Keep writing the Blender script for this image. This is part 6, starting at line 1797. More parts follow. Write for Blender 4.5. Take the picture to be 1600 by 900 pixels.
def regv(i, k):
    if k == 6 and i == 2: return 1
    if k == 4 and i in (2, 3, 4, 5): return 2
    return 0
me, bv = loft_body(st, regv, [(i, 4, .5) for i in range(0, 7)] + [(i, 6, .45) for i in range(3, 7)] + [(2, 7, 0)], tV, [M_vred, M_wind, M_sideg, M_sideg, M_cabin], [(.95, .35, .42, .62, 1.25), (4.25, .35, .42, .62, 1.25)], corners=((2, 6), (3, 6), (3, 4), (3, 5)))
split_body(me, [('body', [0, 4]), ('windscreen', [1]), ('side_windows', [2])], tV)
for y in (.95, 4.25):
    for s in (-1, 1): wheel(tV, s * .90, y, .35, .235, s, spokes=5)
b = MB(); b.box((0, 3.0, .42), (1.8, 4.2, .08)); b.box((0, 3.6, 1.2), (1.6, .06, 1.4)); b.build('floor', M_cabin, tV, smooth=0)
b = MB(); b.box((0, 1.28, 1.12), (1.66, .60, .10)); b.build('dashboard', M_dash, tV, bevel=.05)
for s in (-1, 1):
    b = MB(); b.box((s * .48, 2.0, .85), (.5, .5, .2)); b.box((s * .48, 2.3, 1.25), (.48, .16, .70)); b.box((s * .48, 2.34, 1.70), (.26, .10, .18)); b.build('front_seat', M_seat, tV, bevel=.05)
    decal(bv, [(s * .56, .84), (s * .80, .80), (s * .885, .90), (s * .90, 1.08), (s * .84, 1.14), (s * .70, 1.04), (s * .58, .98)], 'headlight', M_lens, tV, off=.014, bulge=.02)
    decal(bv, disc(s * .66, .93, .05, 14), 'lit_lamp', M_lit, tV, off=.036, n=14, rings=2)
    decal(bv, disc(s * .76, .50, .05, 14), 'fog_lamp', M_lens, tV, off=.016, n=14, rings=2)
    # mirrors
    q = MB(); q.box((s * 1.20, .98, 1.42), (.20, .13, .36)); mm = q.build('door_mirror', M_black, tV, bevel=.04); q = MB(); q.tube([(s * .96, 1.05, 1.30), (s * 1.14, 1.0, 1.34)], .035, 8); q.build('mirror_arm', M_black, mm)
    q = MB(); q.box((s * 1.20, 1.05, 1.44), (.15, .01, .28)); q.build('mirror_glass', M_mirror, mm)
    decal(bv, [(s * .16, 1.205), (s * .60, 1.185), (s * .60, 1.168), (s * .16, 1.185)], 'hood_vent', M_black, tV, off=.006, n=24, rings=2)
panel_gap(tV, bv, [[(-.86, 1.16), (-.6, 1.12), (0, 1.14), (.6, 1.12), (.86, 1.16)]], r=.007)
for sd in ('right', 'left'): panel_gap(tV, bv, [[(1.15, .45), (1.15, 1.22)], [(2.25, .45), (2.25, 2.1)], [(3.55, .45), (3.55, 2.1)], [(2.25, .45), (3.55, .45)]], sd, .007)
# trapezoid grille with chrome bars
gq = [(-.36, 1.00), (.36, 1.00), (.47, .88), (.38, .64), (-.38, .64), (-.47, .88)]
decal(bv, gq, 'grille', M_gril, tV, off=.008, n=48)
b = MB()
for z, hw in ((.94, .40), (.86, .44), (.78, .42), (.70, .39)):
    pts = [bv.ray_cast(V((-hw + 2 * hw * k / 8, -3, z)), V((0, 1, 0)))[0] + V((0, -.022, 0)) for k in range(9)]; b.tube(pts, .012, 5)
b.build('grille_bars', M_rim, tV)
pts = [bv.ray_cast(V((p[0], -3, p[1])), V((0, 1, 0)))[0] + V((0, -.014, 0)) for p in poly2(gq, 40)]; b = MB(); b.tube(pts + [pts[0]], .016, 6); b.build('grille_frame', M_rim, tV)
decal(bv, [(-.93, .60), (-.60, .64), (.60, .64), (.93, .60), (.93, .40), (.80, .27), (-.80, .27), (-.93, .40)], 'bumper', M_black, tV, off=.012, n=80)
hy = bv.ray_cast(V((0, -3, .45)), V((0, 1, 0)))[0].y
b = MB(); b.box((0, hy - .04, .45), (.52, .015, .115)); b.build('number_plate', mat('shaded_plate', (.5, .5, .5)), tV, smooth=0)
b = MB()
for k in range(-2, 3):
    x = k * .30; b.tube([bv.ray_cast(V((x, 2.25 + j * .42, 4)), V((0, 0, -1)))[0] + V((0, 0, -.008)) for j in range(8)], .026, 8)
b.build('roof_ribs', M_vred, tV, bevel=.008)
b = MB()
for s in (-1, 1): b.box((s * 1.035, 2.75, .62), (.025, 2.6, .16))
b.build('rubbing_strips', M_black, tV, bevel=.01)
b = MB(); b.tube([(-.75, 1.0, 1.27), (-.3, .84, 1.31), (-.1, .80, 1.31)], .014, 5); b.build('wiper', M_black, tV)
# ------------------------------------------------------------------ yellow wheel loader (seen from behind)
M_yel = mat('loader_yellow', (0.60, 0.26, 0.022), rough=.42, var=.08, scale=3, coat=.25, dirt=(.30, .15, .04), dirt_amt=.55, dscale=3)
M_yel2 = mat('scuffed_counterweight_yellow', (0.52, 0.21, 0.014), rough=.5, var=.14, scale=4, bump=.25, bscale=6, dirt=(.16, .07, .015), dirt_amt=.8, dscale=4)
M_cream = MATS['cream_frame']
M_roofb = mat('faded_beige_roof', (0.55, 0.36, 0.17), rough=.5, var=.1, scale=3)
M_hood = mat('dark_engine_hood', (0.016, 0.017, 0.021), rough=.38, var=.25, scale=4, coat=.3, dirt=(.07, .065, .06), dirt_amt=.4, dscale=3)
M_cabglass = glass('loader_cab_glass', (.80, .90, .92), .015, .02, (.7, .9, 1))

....

Task:
Set down every line of the listing above again, exactly as given.

Full response:
Keep writing the Blender script for this image. This is part 6, starting at line 1797. More parts follow. Write for Blender 4.5. Take the picture to be 1600 by 900 pixels.
def regv(i, k):
    if k == 6 and i == 2: return 1
    if k == 4 and i in (2, 3, 4, 5): return 2
    return 0
me, bv = loft_body(st, regv, [(i, 4, .5) for i in range(0, 7)] + [(i, 6, .45) for i in range(3, 7)] + [(2, 7, 0)], tV, [M_vred, M_wind, M_sideg, M_sideg, M_cabin], [(.95, .35, .42, .62, 1.25), (4.25, .35, .42, .62, 1.25)], corners=((2, 6), (3, 6), (3, 4), (3, 5)))
split_body(me, [('body', [0, 4]), ('windscreen', [1]), ('side_windows', [2])], tV)
for y in (.95, 4.25):
    for s in (-1, 1): wheel(tV, s * .90, y, .35, .235, s, spokes=5)
b = MB(); b.box((0, 3.0, .42), (1.8, 4.2, .08)); b.box((0, 3.6, 1.2), (1.6, .06, 1.4)); b.build('floor', M_cabin, tV, smooth=0)
b = MB(); b.box((0, 1.28, 1.12), (1.66, .60, .10)); b.build('dashboard', M_dash, tV, bevel=.05)
for s in (-1, 1):
    b = MB(); b.box((s * .48, 2.0, .85), (.5, .5, .2)); b.box((s * .48, 2.3, 1.25), (.48, .16, .70)); b.box((s * .48, 2.34, 1.70), (.26, .10, .18)); b.build('front_seat', M_seat, tV, bevel=.05)
    decal(bv, [(s * .56, .84), (s * .80, .80), (s * .885, .90), (s * .90, 1.08), (s * .84, 1.14), (s * .70, 1.04), (s * .58, .98)], 'headlight', M_lens, tV, off=.014, bulge=.02)
    decal(bv, disc(s * .66, .93, .05, 14), 'lit_lamp', M_lit, tV, off=.036, n=14, rings=2)
    decal(bv, disc(s * .76, .50, .05, 14), 'fog_lamp', M_lens, tV, off=.016, n=14, rings=2)
    # mirrors
    q = MB(); q.box((s * 1.20, .98, 1.42), (.20, .13, .36)); mm = q.build('door_mirror', M_black, tV, bevel=.04); q = MB(); q.tube([(s * .96, 1.05, 1.30), (s * 1.14, 1.0, 1.34)], .035, 8); q.build('mirror_arm', M_black, mm)
    q = MB(); q.box((s * 1.20, 1.05, 1.44), (.15, .01, .28)); q.build('mirror_glass', M_mirror, mm)
    decal(bv, [(s * .16, 1.205), (s * .60, 1.185), (s * .60, 1.168), (s * .16, 1.185)], 'hood_vent', M_black, tV, off=.006, n=24, rings=2)
panel_gap(tV, bv, [[(-.86, 1.16), (-.6, 1.12), (0, 1.14), (.6, 1.12), (.86, 1.16)]], r=.007)
for sd in ('right', 'left'): panel_gap(tV, bv, [[(1.15, .45), (1.15, 1.22)], [(2.25, .45), (2.25, 2.1)], [(3.55, .45), (3.55, 2.1)], [(2.25, .45), (3.55, .45)]], sd, .007)
# trapezoid grille with chrome bars
gq = [(-.36, 1.00), (.36, 1.00), (.47, .88), (.38, .64), (-.38, .64), (-.47, .88)]
decal(bv, gq, 'grille', M_gril, tV, off=.008, n=48)
b = MB()
for z, hw in ((.94, .40), (.86, .44), (.78, .42), (.70, .39)):
    pts = [bv.ray_cast(V((-hw + 2 * hw * k / 8, -3, z)), V((0, 1, 0)))[0] + V((0, -.022, 0)) for k in range(9)]; b.tube(pts, .012, 5)
b.build('grille_bars', M_rim, tV)
pts = [bv.ray_cast(V((p[0], -3, p[1])), V((0, 1, 0)))[0] + V((0, -.014, 0)) for p in poly2(gq, 40)]; b = MB(); b.tube(pts + [pts[0]], .016, 6); b.build('grille_frame', M_rim, tV)
decal(bv, [(-.93, .60), (-.60, .64), (.60, .64), (.93, .60), (.93, .40), (.80, .27), (-.80, .27), (-.93, .40)], 'bumper', M_black, tV, off=.012, n=80)
hy = bv.ray_cast(V((0, -3, .45)), V((0, 1, 0)))[0].y
b = MB(); b.box((0, hy - .04, .45), (.52, .015, .115)); b.build('number_plate', mat('shaded_plate', (.5, .5, .5)), tV, smooth=0)
b = MB()
for k in range(-2, 3):
    x = k * .30; b.tube([bv.ray_cast(V((x, 2.25 + j * .42, 4)), V((0, 0, -1)))[0] + V((0, 0, -.008)) for j in range(8)], .026, 8)
b.build('roof_ribs', M_vred, tV, bevel=.008)
b = MB()
for s in (-1, 1): b.box((s * 1.035, 2.75, .62), (.025, 2.6, .16))
b.build('rubbing_strips', M_black, tV, bevel=.01)
b = MB(); b.tube([(-.75, 1.0, 1.27), (-.3, .84, 1.31), (-.1, .80, 1.31)], .014, 5); b.build('wiper', M_black, tV)
# ------------------------------------------------------------------ yellow wheel loader (seen from behind)
M_yel = mat('loader_yellow', (0.60, 0.26, 0.022), rough=.42, var=.08, scale=3, coat=.25, dirt=(.30, .15, .04), dirt_amt=.55, dscale=3)
M_yel2 = mat('scuffed_counterweight_yellow', (0.52, 0.21, 0.014), rough=.5, var=.14, scale=4, bump=.25, bscale=6, dirt=(.16, .07, .015), dirt_amt=.8, dscale=4)
M_cream = MATS['cream_frame']
M_roofb = mat('faded_beige_roof', (0.55, 0.36, 0.17), rough=.5, var=.1, scale=3)
M_hood = mat('dark_engine_hood', (0.016, 0.017, 0.021), rough=.38, var=.25, scale=4, coat=.3, dirt=(.07, .065, .06), dirt_amt=.4, dscale=3)
M_cabglass = glass('loader_cab_glass', (.80, .90, .92), .015, .02, (.7, .9, 1))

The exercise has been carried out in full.